**Request:**
Write out the complete material exactly as it stands.

>> BEGIN Extracted information

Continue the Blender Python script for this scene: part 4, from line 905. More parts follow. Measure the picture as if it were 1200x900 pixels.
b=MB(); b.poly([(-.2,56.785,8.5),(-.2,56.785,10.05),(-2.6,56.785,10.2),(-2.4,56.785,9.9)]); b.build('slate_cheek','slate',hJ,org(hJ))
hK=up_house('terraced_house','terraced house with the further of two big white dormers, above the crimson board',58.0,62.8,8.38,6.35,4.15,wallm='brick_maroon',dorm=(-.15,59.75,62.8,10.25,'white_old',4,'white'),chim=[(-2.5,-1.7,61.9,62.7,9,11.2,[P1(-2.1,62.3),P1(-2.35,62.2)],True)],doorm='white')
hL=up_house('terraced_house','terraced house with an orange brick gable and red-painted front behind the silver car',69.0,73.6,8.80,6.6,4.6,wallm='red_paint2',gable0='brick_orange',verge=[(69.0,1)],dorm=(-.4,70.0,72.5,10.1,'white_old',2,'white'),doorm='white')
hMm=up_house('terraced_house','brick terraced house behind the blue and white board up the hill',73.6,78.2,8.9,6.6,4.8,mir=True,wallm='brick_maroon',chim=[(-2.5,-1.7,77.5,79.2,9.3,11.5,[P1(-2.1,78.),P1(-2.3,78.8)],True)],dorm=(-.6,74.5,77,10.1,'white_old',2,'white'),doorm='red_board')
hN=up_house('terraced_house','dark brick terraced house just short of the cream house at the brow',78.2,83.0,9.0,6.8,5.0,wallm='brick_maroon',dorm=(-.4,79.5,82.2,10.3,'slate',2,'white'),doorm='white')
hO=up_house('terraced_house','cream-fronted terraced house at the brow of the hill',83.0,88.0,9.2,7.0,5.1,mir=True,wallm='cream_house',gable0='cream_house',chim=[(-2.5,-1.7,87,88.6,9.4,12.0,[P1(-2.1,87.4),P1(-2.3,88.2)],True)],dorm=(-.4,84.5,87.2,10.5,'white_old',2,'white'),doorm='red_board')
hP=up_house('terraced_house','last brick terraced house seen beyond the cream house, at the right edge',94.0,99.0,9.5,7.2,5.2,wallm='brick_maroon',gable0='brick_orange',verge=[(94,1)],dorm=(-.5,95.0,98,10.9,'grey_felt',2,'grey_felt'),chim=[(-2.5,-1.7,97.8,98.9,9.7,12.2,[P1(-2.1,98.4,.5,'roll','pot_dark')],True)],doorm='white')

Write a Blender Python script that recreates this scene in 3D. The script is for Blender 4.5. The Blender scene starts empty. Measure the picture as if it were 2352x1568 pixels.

>> END Extracted information

**Response to the task:**
Continue the Blender Python script for this scene: part 4, from line 905. More parts follow. Measure the picture as if it were 1200x900 pixels.
b=MB(); b.poly([(-.2,56.785,8.5),(-.2,56.785,10.05),(-2.6,56.785,10.2),(-2.4,56.785,9.9)]); b.build('slate_cheek','slate',hJ,org(hJ))
hK=up_house('terraced_house','terraced house with the further of two big white dormers, above the crimson board',58.0,62.8,8.38,6.35,4.15,wallm='brick_maroon',dorm=(-.15,59.75,62.8,10.25,'white_old',4,'white'),chim=[(-2.5,-1.7,61.9,62.7,9,11.2,[P1(-2.1,62.3),P1(-2.35,62.2)],True)],doorm='white')
hL=up_house('terraced_house','terraced house with an orange brick gable and red-painted front behind the silver car',69.0,73.6,8.80,6.6,4.6,wallm='red_paint2',gable0='brick_orange',verge=[(69.0,1)],dorm=(-.4,70.0,72.5,10.1,'white_old',2,'white'),doorm='white')
hMm=up_house('terraced_house','brick terraced house behind the blue and white board up the hill',73.6,78.2,8.9,6.6,4.8,mir=True,wallm='brick_maroon',chim=[(-2.5,-1.7,77.5,79.2,9.3,11.5,[P1(-2.1,78.),P1(-2.3,78.8)],True)],dorm=(-.6,74.5,77,10.1,'white_old',2,'white'),doorm='red_board')
hN=up_house('terraced_house','dark brick terraced house just short of the cream house at the brow',78.2,83.0,9.0,6.8,5.0,wallm='brick_maroon',dorm=(-.4,79.5,82.2,10.3,'slate',2,'white'),doorm='white')
hO=up_house('terraced_house','cream-fronted terraced house at the brow of the hill',83.0,88.0,9.2,7.0,5.1,mir=True,wallm='cream_house',gable0='cream_house',chim=[(-2.5,-1.7,87,88.6,9.4,12.0,[P1(-2.1,87.4),P1(-2.3,88.2)],True)],dorm=(-.4,84.5,87.2,10.5,'white_old',2,'white'),doorm='red_board')
hP=up_house('terraced_house','last brick terraced house seen beyond the cream house, at the right edge',94.0,99.0,9.5,7.2,5.2,wallm='brick_maroon',gable0='brick_orange',verge=[(94,1)],dorm=(-.5,95.0,98,10.9,'grey_felt',2,'grey_felt'),chim=[(-2.5,-1.7,97.8,98.9,9.7,12.2,[P1(-2.1,98.4,.5,'roll','pot_dark')],True)],doorm='white')

Write a Blender Python script that recreates this scene in 3D. The script is for Blender 4.5. The Blender scene starts empty. Measure the picture as if it were 2352x1568 pixels.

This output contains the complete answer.